REQUIRED TASK: Give back, exactly as it appears, the run of lines opening with the one containing "Model this scene" and closing with the one containing "CP, SP = math.cos(PITCH), math.sin(PITCH)". Nothing outside that run should appear.

PROVIDED INFORMATION:
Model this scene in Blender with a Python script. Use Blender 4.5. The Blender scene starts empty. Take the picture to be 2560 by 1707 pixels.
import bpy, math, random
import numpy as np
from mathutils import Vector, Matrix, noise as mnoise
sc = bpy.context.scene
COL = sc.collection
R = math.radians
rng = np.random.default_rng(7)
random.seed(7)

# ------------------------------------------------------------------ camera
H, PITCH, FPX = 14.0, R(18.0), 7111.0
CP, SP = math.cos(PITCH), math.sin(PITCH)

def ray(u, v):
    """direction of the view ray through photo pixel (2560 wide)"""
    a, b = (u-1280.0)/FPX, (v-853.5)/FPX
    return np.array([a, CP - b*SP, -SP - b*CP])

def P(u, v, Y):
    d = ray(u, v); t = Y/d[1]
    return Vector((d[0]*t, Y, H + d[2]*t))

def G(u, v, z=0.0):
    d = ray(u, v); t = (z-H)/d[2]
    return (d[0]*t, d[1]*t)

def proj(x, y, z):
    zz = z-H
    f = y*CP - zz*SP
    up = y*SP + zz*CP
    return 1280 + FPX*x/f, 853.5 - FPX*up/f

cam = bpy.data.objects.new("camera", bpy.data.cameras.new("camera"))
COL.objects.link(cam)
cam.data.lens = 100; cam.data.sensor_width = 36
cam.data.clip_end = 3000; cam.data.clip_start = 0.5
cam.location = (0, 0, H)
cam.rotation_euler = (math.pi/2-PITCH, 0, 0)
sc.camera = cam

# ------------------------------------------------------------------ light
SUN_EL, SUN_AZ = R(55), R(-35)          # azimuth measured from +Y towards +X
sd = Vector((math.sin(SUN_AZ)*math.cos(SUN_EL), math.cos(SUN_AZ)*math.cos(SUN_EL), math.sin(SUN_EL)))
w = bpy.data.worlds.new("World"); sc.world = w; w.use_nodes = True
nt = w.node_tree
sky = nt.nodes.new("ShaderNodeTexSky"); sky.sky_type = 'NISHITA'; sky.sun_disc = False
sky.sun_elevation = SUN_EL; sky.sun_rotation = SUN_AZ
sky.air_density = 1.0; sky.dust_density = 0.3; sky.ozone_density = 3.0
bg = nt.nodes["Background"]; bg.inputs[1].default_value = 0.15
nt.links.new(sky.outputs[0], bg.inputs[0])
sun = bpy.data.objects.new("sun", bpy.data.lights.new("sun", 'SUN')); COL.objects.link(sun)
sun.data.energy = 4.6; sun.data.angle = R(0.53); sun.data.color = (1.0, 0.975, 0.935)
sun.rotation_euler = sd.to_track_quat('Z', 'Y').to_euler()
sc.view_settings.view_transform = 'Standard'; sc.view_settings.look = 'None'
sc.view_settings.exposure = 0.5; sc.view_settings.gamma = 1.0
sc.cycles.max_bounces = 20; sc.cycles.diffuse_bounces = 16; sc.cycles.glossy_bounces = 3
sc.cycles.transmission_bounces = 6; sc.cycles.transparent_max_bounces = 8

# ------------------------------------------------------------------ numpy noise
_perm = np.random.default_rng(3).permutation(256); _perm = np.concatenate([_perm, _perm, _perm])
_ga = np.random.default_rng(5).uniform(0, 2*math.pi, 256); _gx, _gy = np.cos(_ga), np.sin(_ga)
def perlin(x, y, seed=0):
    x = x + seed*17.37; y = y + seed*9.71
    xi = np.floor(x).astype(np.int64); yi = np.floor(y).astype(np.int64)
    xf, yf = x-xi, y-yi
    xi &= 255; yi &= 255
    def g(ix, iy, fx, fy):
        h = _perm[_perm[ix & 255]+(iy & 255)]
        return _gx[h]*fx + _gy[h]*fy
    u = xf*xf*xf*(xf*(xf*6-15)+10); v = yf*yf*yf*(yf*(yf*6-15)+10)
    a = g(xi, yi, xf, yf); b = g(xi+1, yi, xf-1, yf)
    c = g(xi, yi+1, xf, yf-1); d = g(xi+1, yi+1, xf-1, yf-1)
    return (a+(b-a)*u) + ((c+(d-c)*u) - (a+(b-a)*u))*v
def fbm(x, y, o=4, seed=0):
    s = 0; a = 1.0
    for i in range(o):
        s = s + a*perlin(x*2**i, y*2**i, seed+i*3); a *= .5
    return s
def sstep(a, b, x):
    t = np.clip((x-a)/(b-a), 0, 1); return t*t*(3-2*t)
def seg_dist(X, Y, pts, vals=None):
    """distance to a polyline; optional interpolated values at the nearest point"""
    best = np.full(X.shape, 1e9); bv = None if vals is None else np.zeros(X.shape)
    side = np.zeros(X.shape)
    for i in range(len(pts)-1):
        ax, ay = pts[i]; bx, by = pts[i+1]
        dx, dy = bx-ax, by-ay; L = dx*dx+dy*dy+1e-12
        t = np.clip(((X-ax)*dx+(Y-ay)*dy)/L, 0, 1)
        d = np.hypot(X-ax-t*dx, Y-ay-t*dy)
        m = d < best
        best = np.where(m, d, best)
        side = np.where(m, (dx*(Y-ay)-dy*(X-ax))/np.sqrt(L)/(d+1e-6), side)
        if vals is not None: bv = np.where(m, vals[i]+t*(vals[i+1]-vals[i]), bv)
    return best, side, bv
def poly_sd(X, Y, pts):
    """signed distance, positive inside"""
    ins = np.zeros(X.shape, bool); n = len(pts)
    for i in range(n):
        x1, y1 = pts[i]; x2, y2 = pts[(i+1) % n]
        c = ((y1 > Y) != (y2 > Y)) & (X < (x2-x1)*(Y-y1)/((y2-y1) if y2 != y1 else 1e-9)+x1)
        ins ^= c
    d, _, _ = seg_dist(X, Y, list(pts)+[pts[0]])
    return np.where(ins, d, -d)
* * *
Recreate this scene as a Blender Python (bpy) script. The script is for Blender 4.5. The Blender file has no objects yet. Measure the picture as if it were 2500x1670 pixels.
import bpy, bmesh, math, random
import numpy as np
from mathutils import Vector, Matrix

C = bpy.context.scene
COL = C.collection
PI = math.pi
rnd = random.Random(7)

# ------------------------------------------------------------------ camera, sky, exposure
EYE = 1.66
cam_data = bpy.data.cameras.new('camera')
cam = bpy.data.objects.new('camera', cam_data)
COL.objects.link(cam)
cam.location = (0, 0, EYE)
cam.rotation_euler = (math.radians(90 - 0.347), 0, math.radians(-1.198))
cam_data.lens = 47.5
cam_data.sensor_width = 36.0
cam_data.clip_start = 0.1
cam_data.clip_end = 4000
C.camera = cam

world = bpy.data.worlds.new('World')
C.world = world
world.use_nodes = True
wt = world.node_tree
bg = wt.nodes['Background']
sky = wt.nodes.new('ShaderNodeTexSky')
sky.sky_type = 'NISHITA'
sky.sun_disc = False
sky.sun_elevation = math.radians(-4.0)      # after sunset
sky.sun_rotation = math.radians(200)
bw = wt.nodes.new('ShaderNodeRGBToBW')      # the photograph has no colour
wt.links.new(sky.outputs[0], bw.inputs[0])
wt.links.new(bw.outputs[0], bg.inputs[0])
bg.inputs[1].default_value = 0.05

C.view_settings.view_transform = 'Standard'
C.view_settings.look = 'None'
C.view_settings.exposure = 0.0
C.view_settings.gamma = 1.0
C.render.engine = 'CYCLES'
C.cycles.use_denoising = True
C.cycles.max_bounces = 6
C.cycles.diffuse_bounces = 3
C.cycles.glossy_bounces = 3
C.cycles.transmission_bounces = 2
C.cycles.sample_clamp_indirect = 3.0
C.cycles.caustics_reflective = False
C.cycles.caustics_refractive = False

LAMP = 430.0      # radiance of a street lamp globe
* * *
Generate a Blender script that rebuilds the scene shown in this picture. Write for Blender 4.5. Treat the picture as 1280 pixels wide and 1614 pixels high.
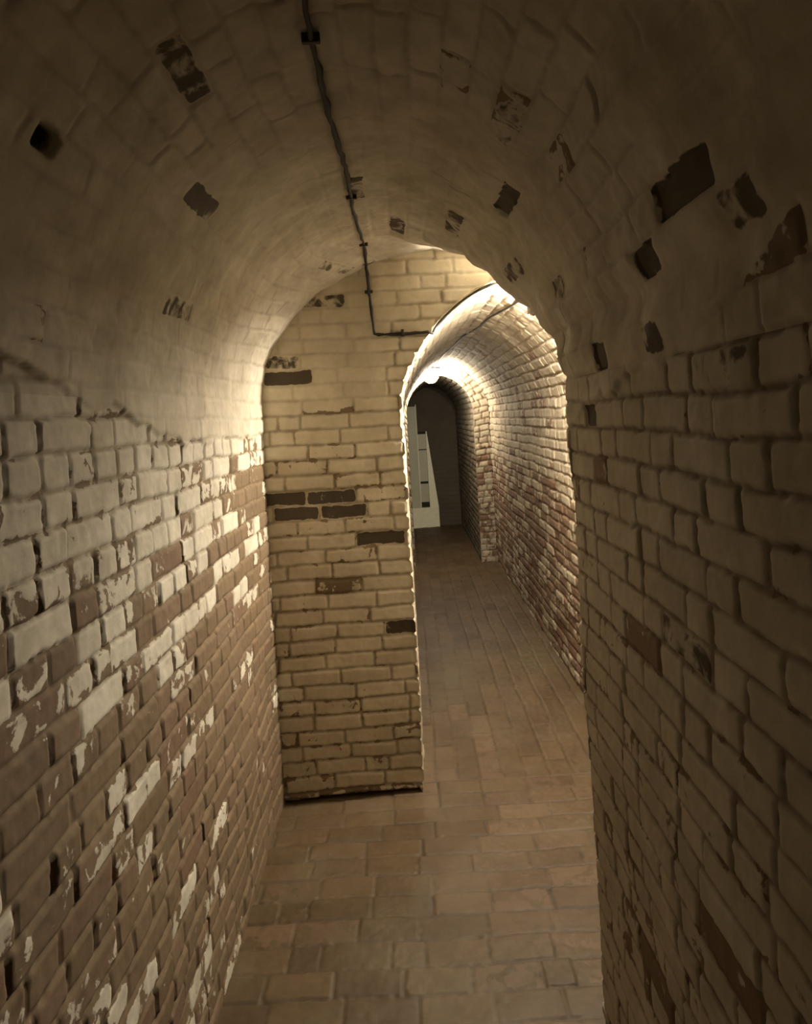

WRITTEN SOLUTION:
Model this scene in Blender with a Python script. Use Blender 4.5. The Blender scene starts empty. Take the picture to be 2560 by 1707 pixels.
import bpy, math, random
import numpy as np
from mathutils import Vector, Matrix, noise as mnoise
sc = bpy.context.scene
COL = sc.collection
R = math.radians
rng = np.random.default_rng(7)
random.seed(7)

# ------------------------------------------------------------------ camera
H, PITCH, FPX = 14.0, R(18.0), 7111.0
CP, SP = math.cos(PITCH), math.sin(PITCH)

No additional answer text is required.